┌──
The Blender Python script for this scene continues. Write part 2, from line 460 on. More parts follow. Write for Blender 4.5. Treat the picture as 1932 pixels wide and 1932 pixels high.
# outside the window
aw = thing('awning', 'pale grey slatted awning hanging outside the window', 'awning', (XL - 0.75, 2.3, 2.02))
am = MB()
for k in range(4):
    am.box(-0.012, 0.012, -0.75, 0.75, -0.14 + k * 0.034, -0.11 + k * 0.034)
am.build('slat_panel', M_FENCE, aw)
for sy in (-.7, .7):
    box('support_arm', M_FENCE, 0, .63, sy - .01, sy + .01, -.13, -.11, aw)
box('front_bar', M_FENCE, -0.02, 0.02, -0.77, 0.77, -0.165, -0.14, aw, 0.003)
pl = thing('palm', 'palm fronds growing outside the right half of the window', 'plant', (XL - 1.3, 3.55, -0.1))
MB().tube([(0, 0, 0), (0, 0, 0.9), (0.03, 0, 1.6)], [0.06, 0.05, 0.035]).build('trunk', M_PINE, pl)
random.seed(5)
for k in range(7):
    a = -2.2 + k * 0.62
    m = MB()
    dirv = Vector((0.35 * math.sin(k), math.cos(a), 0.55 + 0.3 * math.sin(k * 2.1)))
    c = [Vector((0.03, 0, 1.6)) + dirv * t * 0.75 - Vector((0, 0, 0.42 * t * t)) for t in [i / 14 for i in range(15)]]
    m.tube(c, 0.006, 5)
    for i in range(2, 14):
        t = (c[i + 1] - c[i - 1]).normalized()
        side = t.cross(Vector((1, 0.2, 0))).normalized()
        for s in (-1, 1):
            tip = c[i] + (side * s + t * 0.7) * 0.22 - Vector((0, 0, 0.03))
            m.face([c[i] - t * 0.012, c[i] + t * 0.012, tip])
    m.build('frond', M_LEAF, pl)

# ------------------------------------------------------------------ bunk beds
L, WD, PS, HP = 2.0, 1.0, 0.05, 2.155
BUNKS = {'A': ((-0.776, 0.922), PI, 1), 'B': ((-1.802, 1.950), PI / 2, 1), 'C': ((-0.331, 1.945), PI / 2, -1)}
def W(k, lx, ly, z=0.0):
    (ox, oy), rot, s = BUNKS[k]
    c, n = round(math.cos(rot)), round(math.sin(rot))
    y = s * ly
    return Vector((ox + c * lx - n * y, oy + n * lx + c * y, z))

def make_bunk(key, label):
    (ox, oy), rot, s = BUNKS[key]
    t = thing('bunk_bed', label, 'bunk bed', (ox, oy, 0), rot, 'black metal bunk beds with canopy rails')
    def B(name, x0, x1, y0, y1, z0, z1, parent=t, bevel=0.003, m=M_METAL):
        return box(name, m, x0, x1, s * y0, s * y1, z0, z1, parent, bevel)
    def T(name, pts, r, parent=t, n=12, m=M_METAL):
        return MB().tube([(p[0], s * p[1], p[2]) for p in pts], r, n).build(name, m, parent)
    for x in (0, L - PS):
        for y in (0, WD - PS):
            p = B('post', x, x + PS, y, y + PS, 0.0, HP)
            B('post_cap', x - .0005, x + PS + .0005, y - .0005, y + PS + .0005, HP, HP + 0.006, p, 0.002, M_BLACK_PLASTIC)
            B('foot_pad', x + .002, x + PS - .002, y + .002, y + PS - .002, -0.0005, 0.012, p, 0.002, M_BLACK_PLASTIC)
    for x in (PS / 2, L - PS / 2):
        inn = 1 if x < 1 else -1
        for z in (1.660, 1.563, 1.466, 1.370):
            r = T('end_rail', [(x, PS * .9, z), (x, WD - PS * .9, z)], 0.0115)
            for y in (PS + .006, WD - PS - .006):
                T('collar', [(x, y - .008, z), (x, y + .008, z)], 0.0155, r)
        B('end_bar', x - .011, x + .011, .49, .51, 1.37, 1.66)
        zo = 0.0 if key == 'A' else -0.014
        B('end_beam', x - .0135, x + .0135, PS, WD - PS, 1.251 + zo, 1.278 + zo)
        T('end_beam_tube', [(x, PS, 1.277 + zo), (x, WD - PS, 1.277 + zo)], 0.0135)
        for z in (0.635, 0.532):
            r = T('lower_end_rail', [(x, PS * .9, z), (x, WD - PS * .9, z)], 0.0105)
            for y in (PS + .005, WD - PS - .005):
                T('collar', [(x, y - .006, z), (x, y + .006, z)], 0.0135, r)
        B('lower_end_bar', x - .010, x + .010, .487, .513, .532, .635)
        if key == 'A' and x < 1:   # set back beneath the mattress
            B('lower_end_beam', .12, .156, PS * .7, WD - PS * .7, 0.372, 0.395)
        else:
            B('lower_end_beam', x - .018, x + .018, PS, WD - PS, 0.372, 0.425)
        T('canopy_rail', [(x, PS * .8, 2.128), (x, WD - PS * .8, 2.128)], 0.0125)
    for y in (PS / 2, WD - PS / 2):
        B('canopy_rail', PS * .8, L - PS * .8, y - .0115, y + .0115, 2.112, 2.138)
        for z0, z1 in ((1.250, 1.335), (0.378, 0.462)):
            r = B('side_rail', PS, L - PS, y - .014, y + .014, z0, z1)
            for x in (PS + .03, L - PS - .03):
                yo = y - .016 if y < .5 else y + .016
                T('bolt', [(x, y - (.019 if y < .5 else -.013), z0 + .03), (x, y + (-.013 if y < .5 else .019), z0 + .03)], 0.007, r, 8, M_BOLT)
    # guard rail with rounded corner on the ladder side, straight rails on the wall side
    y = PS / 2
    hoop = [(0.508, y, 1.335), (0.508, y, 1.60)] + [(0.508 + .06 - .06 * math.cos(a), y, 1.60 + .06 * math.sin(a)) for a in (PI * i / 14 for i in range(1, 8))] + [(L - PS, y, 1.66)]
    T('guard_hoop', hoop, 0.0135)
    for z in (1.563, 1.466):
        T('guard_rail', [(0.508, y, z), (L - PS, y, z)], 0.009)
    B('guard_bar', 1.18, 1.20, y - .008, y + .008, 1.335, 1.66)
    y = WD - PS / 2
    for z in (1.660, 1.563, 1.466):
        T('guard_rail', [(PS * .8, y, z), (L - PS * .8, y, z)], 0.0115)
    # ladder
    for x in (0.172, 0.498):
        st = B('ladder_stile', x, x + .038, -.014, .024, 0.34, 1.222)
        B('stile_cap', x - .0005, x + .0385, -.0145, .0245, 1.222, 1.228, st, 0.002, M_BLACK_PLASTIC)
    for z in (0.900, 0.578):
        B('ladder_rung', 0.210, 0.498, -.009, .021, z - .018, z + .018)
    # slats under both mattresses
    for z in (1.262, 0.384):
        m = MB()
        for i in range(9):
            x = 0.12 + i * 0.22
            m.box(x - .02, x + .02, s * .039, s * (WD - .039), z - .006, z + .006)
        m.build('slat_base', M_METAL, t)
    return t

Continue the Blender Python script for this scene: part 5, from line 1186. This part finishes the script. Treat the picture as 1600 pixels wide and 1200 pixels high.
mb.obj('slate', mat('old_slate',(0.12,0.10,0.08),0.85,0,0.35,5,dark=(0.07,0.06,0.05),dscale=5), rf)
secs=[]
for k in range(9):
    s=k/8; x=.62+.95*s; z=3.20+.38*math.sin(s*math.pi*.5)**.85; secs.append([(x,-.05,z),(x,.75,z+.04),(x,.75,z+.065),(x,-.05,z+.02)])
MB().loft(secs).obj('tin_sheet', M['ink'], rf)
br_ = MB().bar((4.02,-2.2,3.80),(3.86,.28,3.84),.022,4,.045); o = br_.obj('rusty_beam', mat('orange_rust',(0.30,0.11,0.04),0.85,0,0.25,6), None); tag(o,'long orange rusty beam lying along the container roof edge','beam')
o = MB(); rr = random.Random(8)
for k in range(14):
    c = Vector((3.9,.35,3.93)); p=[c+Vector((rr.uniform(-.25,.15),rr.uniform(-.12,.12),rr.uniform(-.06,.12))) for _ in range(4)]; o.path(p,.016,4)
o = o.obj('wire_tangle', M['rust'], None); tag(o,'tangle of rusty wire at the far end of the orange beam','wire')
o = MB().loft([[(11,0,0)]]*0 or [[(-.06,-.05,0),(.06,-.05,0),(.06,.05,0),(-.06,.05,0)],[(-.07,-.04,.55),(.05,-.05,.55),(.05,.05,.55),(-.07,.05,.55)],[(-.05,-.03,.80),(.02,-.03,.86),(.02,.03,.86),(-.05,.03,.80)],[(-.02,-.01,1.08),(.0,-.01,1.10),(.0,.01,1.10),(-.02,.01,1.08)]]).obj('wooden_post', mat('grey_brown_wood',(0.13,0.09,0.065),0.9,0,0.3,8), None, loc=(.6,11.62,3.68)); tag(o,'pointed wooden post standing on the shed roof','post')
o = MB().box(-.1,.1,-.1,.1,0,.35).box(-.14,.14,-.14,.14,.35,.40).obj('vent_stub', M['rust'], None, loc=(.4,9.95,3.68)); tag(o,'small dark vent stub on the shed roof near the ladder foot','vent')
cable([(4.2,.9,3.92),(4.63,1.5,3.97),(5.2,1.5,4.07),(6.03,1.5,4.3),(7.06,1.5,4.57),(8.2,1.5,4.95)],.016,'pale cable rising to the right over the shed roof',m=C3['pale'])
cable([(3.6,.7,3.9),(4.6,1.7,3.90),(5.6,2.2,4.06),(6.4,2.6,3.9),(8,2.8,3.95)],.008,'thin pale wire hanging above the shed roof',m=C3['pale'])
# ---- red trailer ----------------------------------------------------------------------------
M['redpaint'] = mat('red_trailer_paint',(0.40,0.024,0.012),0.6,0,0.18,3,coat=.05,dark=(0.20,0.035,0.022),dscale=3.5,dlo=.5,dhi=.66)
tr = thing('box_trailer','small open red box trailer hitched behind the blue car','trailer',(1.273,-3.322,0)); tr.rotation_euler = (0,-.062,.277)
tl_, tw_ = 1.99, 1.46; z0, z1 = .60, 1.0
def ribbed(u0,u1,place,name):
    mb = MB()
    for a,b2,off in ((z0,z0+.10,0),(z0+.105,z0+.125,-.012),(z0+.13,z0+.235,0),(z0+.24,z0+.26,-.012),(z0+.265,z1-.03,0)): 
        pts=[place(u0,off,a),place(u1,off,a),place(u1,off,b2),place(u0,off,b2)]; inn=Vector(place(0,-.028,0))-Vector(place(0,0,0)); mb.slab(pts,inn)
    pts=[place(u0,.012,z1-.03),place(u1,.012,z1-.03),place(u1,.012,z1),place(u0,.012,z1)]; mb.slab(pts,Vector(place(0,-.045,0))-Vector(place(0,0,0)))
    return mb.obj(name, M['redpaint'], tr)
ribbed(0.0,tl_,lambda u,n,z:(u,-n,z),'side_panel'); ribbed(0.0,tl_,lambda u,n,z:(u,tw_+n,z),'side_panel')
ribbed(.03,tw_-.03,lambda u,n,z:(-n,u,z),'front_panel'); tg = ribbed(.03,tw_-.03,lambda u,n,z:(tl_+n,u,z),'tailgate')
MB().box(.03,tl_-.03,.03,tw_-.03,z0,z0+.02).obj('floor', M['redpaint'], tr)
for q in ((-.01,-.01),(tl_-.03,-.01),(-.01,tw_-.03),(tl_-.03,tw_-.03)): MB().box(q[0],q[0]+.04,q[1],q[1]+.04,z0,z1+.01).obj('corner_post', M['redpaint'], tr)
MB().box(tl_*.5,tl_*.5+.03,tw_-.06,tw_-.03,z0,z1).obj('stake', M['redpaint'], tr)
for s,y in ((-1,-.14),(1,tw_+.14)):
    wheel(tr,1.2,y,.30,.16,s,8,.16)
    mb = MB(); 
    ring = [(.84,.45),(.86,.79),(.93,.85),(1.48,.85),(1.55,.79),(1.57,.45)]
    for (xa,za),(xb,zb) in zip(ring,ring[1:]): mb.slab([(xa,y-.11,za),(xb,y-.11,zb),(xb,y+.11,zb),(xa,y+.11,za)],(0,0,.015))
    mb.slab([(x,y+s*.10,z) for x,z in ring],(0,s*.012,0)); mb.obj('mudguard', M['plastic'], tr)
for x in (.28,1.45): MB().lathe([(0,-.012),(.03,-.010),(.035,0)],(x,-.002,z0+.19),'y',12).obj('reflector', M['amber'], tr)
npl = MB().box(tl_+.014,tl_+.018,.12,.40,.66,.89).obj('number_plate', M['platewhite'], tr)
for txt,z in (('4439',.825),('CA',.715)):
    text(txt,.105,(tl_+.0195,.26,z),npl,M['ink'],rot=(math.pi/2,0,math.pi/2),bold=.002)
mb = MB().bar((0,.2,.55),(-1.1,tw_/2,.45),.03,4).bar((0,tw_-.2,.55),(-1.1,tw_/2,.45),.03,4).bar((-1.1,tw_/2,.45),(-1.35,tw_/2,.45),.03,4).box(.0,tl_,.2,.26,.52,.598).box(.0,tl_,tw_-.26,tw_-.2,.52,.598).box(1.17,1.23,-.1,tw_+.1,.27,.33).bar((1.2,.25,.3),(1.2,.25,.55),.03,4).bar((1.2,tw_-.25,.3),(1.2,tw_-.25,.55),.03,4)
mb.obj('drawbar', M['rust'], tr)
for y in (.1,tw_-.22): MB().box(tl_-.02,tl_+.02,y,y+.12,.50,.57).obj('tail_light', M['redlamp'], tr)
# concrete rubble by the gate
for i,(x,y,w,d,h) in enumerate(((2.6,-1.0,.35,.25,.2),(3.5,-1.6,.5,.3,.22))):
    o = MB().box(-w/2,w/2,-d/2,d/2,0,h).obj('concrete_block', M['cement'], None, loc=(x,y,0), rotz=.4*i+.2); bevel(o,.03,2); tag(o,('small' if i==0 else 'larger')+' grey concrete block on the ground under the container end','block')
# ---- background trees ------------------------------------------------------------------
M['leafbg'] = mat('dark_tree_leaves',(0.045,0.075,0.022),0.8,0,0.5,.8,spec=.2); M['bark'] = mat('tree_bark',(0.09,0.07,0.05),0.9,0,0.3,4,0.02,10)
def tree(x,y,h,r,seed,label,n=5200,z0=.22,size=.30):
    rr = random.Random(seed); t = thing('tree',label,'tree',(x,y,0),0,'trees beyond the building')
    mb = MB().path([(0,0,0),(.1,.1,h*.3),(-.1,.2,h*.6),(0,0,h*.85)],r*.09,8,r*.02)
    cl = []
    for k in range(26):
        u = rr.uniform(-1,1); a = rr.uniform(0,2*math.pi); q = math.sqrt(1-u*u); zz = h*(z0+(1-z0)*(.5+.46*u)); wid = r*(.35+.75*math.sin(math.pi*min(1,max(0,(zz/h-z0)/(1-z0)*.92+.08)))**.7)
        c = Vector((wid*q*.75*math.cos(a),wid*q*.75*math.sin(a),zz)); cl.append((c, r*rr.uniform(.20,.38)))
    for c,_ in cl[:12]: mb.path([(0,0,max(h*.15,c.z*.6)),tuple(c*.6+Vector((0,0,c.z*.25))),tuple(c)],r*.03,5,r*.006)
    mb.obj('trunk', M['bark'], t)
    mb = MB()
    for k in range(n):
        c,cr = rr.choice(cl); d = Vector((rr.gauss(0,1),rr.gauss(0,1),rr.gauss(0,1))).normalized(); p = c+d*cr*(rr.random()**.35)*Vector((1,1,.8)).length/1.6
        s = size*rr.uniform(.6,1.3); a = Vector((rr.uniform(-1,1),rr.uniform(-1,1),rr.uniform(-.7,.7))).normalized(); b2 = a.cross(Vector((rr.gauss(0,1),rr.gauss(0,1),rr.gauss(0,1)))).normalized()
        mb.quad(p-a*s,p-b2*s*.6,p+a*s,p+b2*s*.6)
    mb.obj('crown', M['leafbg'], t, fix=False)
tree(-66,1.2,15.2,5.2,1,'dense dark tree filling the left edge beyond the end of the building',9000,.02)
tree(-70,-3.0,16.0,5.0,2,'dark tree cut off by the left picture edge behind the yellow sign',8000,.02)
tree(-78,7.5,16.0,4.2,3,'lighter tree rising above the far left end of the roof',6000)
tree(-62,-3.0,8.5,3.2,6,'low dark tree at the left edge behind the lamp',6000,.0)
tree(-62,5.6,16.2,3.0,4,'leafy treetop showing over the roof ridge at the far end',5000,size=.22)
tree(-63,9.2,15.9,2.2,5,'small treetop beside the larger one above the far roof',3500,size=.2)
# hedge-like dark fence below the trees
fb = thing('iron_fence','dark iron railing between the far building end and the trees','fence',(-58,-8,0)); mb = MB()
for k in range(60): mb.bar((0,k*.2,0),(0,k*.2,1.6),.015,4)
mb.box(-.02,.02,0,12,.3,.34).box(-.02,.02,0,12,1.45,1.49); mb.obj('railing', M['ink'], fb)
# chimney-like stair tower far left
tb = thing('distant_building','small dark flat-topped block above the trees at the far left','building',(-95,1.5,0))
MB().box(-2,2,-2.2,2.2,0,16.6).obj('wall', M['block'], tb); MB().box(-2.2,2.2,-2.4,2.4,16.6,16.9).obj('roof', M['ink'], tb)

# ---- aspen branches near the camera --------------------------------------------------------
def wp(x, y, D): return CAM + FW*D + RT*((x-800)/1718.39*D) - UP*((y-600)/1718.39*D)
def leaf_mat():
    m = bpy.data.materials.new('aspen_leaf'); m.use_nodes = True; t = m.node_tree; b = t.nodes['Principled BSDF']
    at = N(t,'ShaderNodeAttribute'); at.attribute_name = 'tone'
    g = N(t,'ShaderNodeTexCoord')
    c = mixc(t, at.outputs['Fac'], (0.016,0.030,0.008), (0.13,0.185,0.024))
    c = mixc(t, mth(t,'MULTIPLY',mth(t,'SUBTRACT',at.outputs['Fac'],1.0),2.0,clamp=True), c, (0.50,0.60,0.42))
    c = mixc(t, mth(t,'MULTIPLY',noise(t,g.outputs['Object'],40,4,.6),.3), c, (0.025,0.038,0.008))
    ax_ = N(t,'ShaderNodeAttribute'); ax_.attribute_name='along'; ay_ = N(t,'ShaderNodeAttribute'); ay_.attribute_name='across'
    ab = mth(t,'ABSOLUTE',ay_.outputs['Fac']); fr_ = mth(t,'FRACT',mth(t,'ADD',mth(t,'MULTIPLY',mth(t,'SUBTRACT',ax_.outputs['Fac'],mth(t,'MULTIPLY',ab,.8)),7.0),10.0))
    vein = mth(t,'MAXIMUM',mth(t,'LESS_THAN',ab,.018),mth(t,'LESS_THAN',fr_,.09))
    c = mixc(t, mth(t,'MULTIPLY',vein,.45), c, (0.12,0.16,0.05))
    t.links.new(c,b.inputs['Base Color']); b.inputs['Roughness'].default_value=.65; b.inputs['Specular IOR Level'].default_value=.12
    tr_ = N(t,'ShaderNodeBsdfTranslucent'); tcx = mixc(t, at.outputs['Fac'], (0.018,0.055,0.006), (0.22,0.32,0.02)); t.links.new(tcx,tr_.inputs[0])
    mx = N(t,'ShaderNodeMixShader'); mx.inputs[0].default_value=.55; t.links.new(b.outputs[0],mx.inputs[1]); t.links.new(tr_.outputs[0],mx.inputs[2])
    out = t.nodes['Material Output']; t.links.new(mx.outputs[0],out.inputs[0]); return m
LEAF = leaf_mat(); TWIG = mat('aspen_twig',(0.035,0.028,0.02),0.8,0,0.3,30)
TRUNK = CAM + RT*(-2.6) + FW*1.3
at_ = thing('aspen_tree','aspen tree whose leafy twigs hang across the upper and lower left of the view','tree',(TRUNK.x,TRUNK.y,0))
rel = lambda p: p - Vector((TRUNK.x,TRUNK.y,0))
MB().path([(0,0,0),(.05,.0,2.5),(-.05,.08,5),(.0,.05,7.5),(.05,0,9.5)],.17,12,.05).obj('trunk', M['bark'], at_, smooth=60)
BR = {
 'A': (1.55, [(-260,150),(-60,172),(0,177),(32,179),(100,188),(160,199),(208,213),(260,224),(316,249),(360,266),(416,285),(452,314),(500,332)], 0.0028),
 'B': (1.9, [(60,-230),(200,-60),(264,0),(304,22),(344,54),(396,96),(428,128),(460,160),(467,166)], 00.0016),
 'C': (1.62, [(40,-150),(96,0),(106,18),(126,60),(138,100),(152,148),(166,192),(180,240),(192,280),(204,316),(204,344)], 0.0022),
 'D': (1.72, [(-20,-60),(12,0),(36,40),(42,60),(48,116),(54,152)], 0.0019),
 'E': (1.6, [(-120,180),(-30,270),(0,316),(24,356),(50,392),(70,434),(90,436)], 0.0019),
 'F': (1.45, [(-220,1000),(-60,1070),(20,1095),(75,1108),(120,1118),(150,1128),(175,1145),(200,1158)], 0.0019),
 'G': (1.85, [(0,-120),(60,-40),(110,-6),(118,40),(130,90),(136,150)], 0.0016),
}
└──
Task directions - Your task is to quote the lines above, beginning with the first and ending with the one that holds "m.build('frond', M_LEAF, pl)".

Solution to this task -
The Blender Python script for this scene continues. Write part 2, from line 460 on. More parts follow. Write for Blender 4.5. Treat the picture as 1932 pixels wide and 1932 pixels high.
# outside the window
aw = thing('awning', 'pale grey slatted awning hanging outside the window', 'awning', (XL - 0.75, 2.3, 2.02))
am = MB()
for k in range(4):
    am.box(-0.012, 0.012, -0.75, 0.75, -0.14 + k * 0.034, -0.11 + k * 0.034)
am.build('slat_panel', M_FENCE, aw)
for sy in (-.7, .7):
    box('support_arm', M_FENCE, 0, .63, sy - .01, sy + .01, -.13, -.11, aw)
box('front_bar', M_FENCE, -0.02, 0.02, -0.77, 0.77, -0.165, -0.14, aw, 0.003)
pl = thing('palm', 'palm fronds growing outside the right half of the window', 'plant', (XL - 1.3, 3.55, -0.1))
MB().tube([(0, 0, 0), (0, 0, 0.9), (0.03, 0, 1.6)], [0.06, 0.05, 0.035]).build('trunk', M_PINE, pl)
random.seed(5)
for k in range(7):
    a = -2.2 + k * 0.62
    m = MB()
    dirv = Vector((0.35 * math.sin(k), math.cos(a), 0.55 + 0.3 * math.sin(k * 2.1)))
    c = [Vector((0.03, 0, 1.6)) + dirv * t * 0.75 - Vector((0, 0, 0.42 * t * t)) for t in [i / 14 for i in range(15)]]
    m.tube(c, 0.006, 5)
    for i in range(2, 14):
        t = (c[i + 1] - c[i - 1]).normalized()
        side = t.cross(Vector((1, 0.2, 0))).normalized()
        for s in (-1, 1):
            tip = c[i] + (side * s + t * 0.7) * 0.22 - Vector((0, 0, 0.03))
            m.face([c[i] - t * 0.012, c[i] + t * 0.012, tip])
    m.build('frond', M_LEAF, pl)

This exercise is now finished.